While this blog has been defunct for all intents and purposes for a while now, I think it’s time to officially bring it to an end.
This was an invaluable space for me for a very long time, and I cannot even begin to express how grateful I am for all the wonderful fascinating friends I’ve made through writing here (too many to even begin to try to name you all). Many of you I’ve never met in “real” life, yet I treasure the connections that we’ve developed over the ether. Those of you whom I have met in person, I’ve been consistently amazed at how comfortable and effortless it was to transition from reading words on a page to speaking face to face.
But as the frequency of posts here recently has shown, this space no longer fits easily into my life. Some of that change results from changes in the internet itself. As many people have been pointing out for a while now, in those heady pre-Facebook pre-Twitter pre-Instagram days blogging played a different role in people’s lives than it does now. There was more long-form writing, and many more vigorous debates in the comments sections. To some extent, those debates and discussions have transferred to Facebook, but the Facebook vibe is different from that seen in academic blogs (or at least, blogs by academics) in the first 5 years or so of this blog.
I particularly value the support I found here throughout my long drawn-out process of leaving academia. But it’s also true that leaving academia made this space, and the identity that I created here, less relevant than when I was still a professor.
Perhaps the biggest change is that I have become determined to create boundaries between my work and my life in a way that really didn’t make sense – and wasn’t possible – when I was an academic. The work-life divide came up a lot among the new profs I met through this blog, but I always secretly sort of felt proud of doing a job that meant so much to me, it couldn’t be separated from my personal identity. It was academia. I studied things I loved, things I considered vitally important, and I wrote down what I thought about them to share with other people. How could that not be integral to my very sense of self?
I don’t really feel that way any more. I like being a lawyer (and there are many things that disturb me about higher education these days), and I’m too over-educated, obsessive, and tightly wound not to value my work identity and base a big chunk of my self-worth on it. But it’s work. I do it for pay. I use my brain in service of something that is not me (the government), and to a large extent, my work is in response to other people’s choices, not my own. I’m a cog in a way that professors, standing at the front of the room (or sitting among their students) imparting wisdom (or facilitating student wisdom) and coming up with original thoughts aren’t, and I’m actually really happy with that.

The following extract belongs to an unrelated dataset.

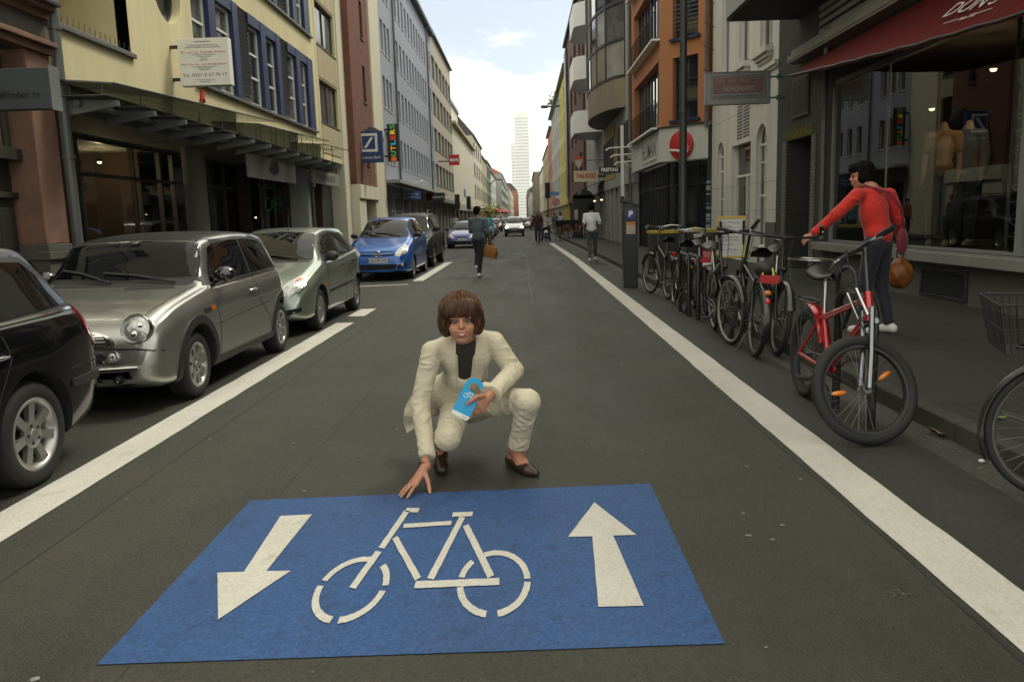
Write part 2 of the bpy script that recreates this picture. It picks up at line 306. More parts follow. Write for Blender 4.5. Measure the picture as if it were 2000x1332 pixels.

It’s important to me that my work is meaningful (and I believe it is, although I think many of my academic friends might see me as having gone over to the dark side, or at least a dark side). But since starting to practice, it’s become more and more important to me to create a sense of self that has nothing to do with what I do for a living.
I can’t claim that I’ve figured out exactly how to do that yet, but what I have figured out doesn’t seem to fit into this space any more.
However….
I’ve started another blog. If you’d like to follow me over there, I would be thrilled to see you.
I do have to warn you, though, that it’s very different from this one, and probably a lot more mundane. It turns out that right now, for me, developing a sense of self independent of my employment has turned into an obsession with
…knitting.
Yup. Kind of going from the sublime to the ridiculous, I realize.
But I knit all the time now. It’s become my non-work thing. And I find myself wanting to talk about it, a lot.
So I’ve set up a new space, and while I’d love to see you there, I have to let you know that there will be a lot of talk about knitting. And not-very-good pictures of knitting. Along with not-very-good pictures of life in the desert, because that’s the other thing that non-work me focuses on these days: what it’s like to live where I live, and how to make it a place I want to be.
So if you’re curious, feel free to stop by. Don’t feel obligated to stick around at all if it’s not your thing.
Either way, just know how much I truly, deeply appreciate your part in the journey that’s ending here.